In financial economics, we have a concept for this. It is called a “put option on inaction.” The holder of such an option benefits from the right, but not the obligation, to do nothing — while the cost of doing nothing is borne by everyone else. Starmer has constructed a political portfolio in which international law functions as a perpetual put: it protects him from the downside risk of decision while offloading the strategic consequences to allies, partners, and the citizens whose security depends on a government willing to exercise judgment under uncertainty. The problem with such a portfolio, as any derivatives trader knows, is that the premium eventually comes due. And it is being called in now — by Washington, by the Gulf states, by the Chagossians, and by the CPTPP partners who will shortly discover that Britain’s word is worth less than its treaty signature.

Germany’s Friedrich Merz has begun to break free of this European habit of legalistic paralysis. He has stated openly that international law “should not protect Iran.” Australia and Canada looked at the same facts as Starmer and reached a markedly different conclusion, publicly backing the operation as necessary to prevent Iran from obtaining nuclear weapons. Even Macron, who initially said the strikes fell outside international law, joined the E3 commitment to “necessary and proportionate defensive measures.” Starmer remains stuck, caught between the instincts of a human rights barrister and the demands of a Prime Minister whose country’s citizens are sheltering in basements across the Gulf.
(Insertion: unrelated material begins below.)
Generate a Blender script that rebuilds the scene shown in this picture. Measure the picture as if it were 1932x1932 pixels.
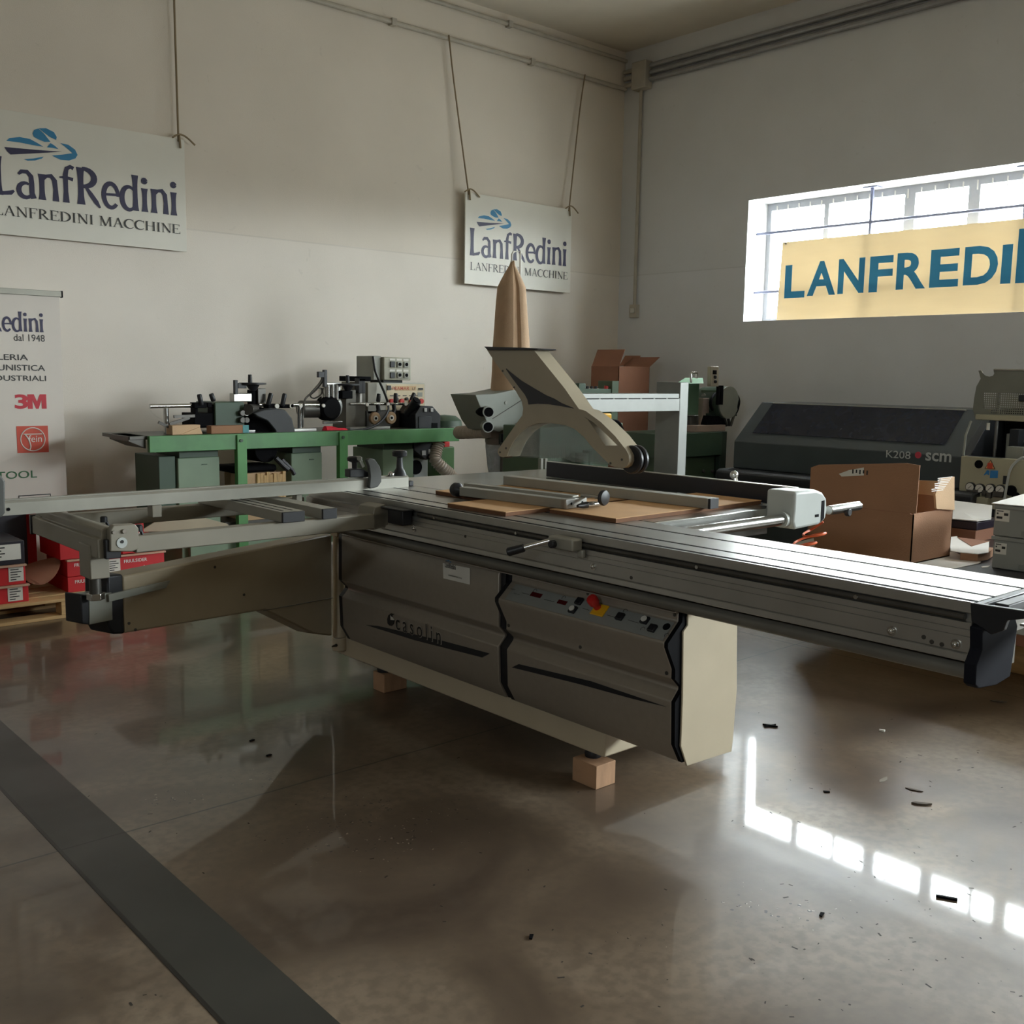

The question is no longer whether Starmer believes in international law. He plainly does — in the way a clever advocate believes in the brief he happens to be holding. The question is whether he believes in anything beyond it: in strategic judgment, in alliance credibility, in the moral seriousness required to distinguish between law that serves justice and law that shields injustice. So far, the evidence suggests he does not. And that, for a nation that once wrote the rules, is a far graver breach than any he has yet been accused of.